Schumer points to the handshake agreement he got from McConnell as a win for Democrats, but that is all it is: a handshake agreement. Even if, defying all odds, a comprehensive immigration bill with protections for DACA recipients passed in the Senate, it is dead on arrival in the hardline House of Representatives. Again, if that bill miraculously passes through the House (note we’re stepping into a universe in which hardline Republicans suddenly sign on to comprehensive immigration reform), Trump says he will not sign it unless it had provisions for a border wall, which is a line Schumer said he would not cross.
In the end, what did Democrats get? A handshake agreement with no guarantee of passing the Senate and a bill almost guaranteed to be dead on arrival in the House.
To the Democrats’ credit, Schumer’s refusal to trade protections for DACA recipients for the farce that is the border wall (remember when Mexico was supposed to pay for it?) is a backbone that is needed from an opposition party. Senate Democrats also were not united in voting to reopen the government, as Senators such as Kamala Harris (D-CA), Cory Booker (D-NJ), Elizabeth Warren (D-MA), Bernie Sanders (I-VT) and Kirsten Gillibrand (D-NY) voted against the continuing resolution. Now, whether they voted against it because they truly believe in protecting DACA recipients, or to posture for their eventual 2020 runs, both remain to be seen but it is a bit of a silver lining. The consequences of the deal with Senate Republicans isn’t just a mistake in the strictly political sense. This deal has helped to deflate hopes of progressives that the Democrats would stand firm in their opposition to the Trump Administration; this loss of hope is not what the party needs right now.

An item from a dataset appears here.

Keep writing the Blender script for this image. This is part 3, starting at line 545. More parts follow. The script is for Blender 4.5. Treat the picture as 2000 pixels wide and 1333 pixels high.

It remains to be seen how badly this deal can hurt Democrats’ chance at retaking the House, the Senate, or any number of state offices around the country in November. Current polling of the generic ballot, or whether Americans are more likely to vote for a generic Democrat or Republican to Congress, has the Democrats about seven points ahead, according to Fivethirtyeight, which averages out different polls of the ballot.
The conventional wisdom right now is that the Democrats stand at the precipice of a “blue wave”, where Democrats would have sweeping victories in November thanks to an energized Democratic base and a complacent Republican base. This has credence in recent elections in Virginia, New Jersey and Alabama, but this deal could jeopardize the scale of Democrats’ victories if the base is unsure if the Democrats will actually stand against Trump in Congress. Eyes are most importantly on the House of Representatives; if the Mueller investigation into the potential Russian interference in the 2016 elections has incriminating evidence against the Trump administration, the House will vote for impeachment. Those chances are substantially lower if Democrats fail to take the House.
There’s a lot riding on how Democrats carry themselves in the next few months. They need to be incredibly careful in picking their battles, and this past week was one time they should have fought. Instead they relented. If Democrats fail to win big at a time when the conventional wisdom has them winning big, it wouldn’t be the first time in recent history, and I for one would not be surprised.
Jack McClatchy, FCRH ’21, is a political science major from Wayne, Pennsylvania.